> Goal:
Repeat each line exactly as it is written.
----- Provided data -----
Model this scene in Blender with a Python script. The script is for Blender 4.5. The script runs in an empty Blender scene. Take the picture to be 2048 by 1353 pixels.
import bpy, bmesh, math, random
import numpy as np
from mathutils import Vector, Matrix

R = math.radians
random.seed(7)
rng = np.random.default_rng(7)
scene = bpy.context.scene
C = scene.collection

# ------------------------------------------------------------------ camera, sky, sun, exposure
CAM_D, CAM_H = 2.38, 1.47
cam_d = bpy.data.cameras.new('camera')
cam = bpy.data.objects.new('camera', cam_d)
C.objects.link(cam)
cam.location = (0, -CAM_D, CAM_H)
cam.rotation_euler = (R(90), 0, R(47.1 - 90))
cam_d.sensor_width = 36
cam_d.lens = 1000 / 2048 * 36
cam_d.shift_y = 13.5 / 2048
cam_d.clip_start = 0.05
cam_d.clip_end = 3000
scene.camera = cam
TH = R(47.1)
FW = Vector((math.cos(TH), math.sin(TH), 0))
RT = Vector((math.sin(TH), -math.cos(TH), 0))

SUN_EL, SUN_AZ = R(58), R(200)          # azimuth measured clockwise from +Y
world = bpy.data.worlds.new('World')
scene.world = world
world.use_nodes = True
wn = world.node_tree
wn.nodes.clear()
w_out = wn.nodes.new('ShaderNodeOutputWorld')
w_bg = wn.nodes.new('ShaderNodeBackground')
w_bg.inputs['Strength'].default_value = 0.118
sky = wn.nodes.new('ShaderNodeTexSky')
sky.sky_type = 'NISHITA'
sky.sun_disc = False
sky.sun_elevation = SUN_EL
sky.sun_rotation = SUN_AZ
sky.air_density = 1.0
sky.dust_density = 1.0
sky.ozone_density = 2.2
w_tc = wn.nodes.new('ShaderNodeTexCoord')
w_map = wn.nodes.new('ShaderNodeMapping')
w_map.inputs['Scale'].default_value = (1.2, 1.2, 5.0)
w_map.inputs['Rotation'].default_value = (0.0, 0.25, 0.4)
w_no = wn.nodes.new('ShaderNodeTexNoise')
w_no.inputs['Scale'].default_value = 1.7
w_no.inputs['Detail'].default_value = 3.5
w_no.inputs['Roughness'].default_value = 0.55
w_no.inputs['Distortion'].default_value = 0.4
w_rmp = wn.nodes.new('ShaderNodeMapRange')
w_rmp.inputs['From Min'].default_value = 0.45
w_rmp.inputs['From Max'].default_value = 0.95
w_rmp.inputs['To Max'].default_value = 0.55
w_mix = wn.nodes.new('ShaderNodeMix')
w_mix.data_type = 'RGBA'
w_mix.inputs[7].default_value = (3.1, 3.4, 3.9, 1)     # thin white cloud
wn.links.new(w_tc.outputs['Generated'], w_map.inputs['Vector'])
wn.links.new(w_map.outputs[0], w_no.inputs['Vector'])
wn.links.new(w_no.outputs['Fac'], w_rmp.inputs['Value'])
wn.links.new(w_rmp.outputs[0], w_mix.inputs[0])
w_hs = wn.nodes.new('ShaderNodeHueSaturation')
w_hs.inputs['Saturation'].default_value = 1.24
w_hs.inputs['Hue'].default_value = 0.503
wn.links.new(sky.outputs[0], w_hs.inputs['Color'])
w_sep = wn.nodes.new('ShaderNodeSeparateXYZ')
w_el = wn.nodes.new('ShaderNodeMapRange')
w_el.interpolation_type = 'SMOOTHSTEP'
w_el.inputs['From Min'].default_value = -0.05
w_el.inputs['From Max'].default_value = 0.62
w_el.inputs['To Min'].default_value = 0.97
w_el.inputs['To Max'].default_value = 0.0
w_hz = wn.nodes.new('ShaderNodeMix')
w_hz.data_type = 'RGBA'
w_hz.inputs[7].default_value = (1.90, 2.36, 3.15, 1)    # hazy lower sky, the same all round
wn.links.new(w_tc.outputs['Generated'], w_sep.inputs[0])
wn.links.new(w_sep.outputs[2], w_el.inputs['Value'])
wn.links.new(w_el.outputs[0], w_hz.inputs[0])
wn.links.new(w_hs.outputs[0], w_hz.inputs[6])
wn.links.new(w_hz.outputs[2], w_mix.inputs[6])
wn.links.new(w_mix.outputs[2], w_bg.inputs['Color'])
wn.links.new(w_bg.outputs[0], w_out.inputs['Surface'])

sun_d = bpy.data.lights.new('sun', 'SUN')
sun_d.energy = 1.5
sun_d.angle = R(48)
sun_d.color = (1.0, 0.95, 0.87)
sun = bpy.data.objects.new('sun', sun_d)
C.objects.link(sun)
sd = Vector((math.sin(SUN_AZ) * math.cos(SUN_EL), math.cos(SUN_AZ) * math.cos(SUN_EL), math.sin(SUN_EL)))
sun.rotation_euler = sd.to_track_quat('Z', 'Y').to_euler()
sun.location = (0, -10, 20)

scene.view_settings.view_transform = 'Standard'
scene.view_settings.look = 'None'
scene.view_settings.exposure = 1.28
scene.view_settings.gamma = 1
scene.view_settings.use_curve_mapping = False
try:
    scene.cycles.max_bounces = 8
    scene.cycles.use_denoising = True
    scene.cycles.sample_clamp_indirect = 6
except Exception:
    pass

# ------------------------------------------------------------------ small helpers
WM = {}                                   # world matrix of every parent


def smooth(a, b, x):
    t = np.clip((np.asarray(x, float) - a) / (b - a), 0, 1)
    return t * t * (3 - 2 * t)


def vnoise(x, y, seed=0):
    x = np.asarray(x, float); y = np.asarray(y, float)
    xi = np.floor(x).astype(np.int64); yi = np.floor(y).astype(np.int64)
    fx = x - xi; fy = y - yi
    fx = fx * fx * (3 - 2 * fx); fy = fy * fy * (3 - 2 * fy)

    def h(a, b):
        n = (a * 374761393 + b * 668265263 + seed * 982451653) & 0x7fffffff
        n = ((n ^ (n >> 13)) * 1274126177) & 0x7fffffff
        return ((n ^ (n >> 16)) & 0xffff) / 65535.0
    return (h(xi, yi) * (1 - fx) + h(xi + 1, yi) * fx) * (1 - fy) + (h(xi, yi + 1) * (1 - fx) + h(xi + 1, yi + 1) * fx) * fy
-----
> Full answer:
Model this scene in Blender with a Python script. The script is for Blender 4.5. The script runs in an empty Blender scene. Take the picture to be 2048 by 1353 pixels.
import bpy, bmesh, math, random
import numpy as np
from mathutils import Vector, Matrix

R = math.radians
random.seed(7)
rng = np.random.default_rng(7)
scene = bpy.context.scene
C = scene.collection

# ------------------------------------------------------------------ camera, sky, sun, exposure
CAM_D, CAM_H = 2.38, 1.47
cam_d = bpy.data.cameras.new('camera')
cam = bpy.data.objects.new('camera', cam_d)
C.objects.link(cam)
cam.location = (0, -CAM_D, CAM_H)
cam.rotation_euler = (R(90), 0, R(47.1 - 90))
cam_d.sensor_width = 36
cam_d.lens = 1000 / 2048 * 36
cam_d.shift_y = 13.5 / 2048
cam_d.clip_start = 0.05
cam_d.clip_end = 3000
scene.camera = cam
TH = R(47.1)
FW = Vector((math.cos(TH), math.sin(TH), 0))
RT = Vector((math.sin(TH), -math.cos(TH), 0))

SUN_EL, SUN_AZ = R(58), R(200)          # azimuth measured clockwise from +Y
world = bpy.data.worlds.new('World')
scene.world = world
world.use_nodes = True
wn = world.node_tree
wn.nodes.clear()
w_out = wn.nodes.new('ShaderNodeOutputWorld')
w_bg = wn.nodes.new('ShaderNodeBackground')
w_bg.inputs['Strength'].default_value = 0.118
sky = wn.nodes.new('ShaderNodeTexSky')
sky.sky_type = 'NISHITA'
sky.sun_disc = False
sky.sun_elevation = SUN_EL
sky.sun_rotation = SUN_AZ
sky.air_density = 1.0
sky.dust_density = 1.0
sky.ozone_density = 2.2
w_tc = wn.nodes.new('ShaderNodeTexCoord')
w_map = wn.nodes.new('ShaderNodeMapping')
w_map.inputs['Scale'].default_value = (1.2, 1.2, 5.0)
w_map.inputs['Rotation'].default_value = (0.0, 0.25, 0.4)
w_no = wn.nodes.new('ShaderNodeTexNoise')
w_no.inputs['Scale'].default_value = 1.7
w_no.inputs['Detail'].default_value = 3.5
w_no.inputs['Roughness'].default_value = 0.55
w_no.inputs['Distortion'].default_value = 0.4
w_rmp = wn.nodes.new('ShaderNodeMapRange')
w_rmp.inputs['From Min'].default_value = 0.45
w_rmp.inputs['From Max'].default_value = 0.95
w_rmp.inputs['To Max'].default_value = 0.55
w_mix = wn.nodes.new('ShaderNodeMix')
w_mix.data_type = 'RGBA'
w_mix.inputs[7].default_value = (3.1, 3.4, 3.9, 1)     # thin white cloud
wn.links.new(w_tc.outputs['Generated'], w_map.inputs['Vector'])
wn.links.new(w_map.outputs[0], w_no.inputs['Vector'])
wn.links.new(w_no.outputs['Fac'], w_rmp.inputs['Value'])
wn.links.new(w_rmp.outputs[0], w_mix.inputs[0])
w_hs = wn.nodes.new('ShaderNodeHueSaturation')
w_hs.inputs['Saturation'].default_value = 1.24
w_hs.inputs['Hue'].default_value = 0.503
wn.links.new(sky.outputs[0], w_hs.inputs['Color'])
w_sep = wn.nodes.new('ShaderNodeSeparateXYZ')
w_el = wn.nodes.new('ShaderNodeMapRange')
w_el.interpolation_type = 'SMOOTHSTEP'
w_el.inputs['From Min'].default_value = -0.05
w_el.inputs['From Max'].default_value = 0.62
w_el.inputs['To Min'].default_value = 0.97
w_el.inputs['To Max'].default_value = 0.0
w_hz = wn.nodes.new('ShaderNodeMix')
w_hz.data_type = 'RGBA'
w_hz.inputs[7].default_value = (1.90, 2.36, 3.15, 1)    # hazy lower sky, the same all round
wn.links.new(w_tc.outputs['Generated'], w_sep.inputs[0])
wn.links.new(w_sep.outputs[2], w_el.inputs['Value'])
wn.links.new(w_el.outputs[0], w_hz.inputs[0])
wn.links.new(w_hs.outputs[0], w_hz.inputs[6])
wn.links.new(w_hz.outputs[2], w_mix.inputs[6])
wn.links.new(w_mix.outputs[2], w_bg.inputs['Color'])
wn.links.new(w_bg.outputs[0], w_out.inputs['Surface'])

sun_d = bpy.data.lights.new('sun', 'SUN')
sun_d.energy = 1.5
sun_d.angle = R(48)
sun_d.color = (1.0, 0.95, 0.87)
sun = bpy.data.objects.new('sun', sun_d)
C.objects.link(sun)
sd = Vector((math.sin(SUN_AZ) * math.cos(SUN_EL), math.cos(SUN_AZ) * math.cos(SUN_EL), math.sin(SUN_EL)))
sun.rotation_euler = sd.to_track_quat('Z', 'Y').to_euler()
sun.location = (0, -10, 20)

scene.view_settings.view_transform = 'Standard'
scene.view_settings.look = 'None'
scene.view_settings.exposure = 1.28
scene.view_settings.gamma = 1
scene.view_settings.use_curve_mapping = False
try:
    scene.cycles.max_bounces = 8
    scene.cycles.use_denoising = True
    scene.cycles.sample_clamp_indirect = 6
except Exception:
    pass

# ------------------------------------------------------------------ small helpers
WM = {}                                   # world matrix of every parent


def smooth(a, b, x):
    t = np.clip((np.asarray(x, float) - a) / (b - a), 0, 1)
    return t * t * (3 - 2 * t)


def vnoise(x, y, seed=0):
    x = np.asarray(x, float); y = np.asarray(y, float)
    xi = np.floor(x).astype(np.int64); yi = np.floor(y).astype(np.int64)
    fx = x - xi; fy = y - yi
    fx = fx * fx * (3 - 2 * fx); fy = fy * fy * (3 - 2 * fy)

    def h(a, b):
        n = (a * 374761393 + b * 668265263 + seed * 982451653) & 0x7fffffff
        n = ((n ^ (n >> 13)) * 1274126177) & 0x7fffffff
        return ((n ^ (n >> 16)) & 0xffff) / 65535.0
    return (h(xi, yi) * (1 - fx) + h(xi + 1, yi) * fx) * (1 - fy) + (h(xi, yi + 1) * (1 - fx) + h(xi + 1, yi + 1) * fx) * fy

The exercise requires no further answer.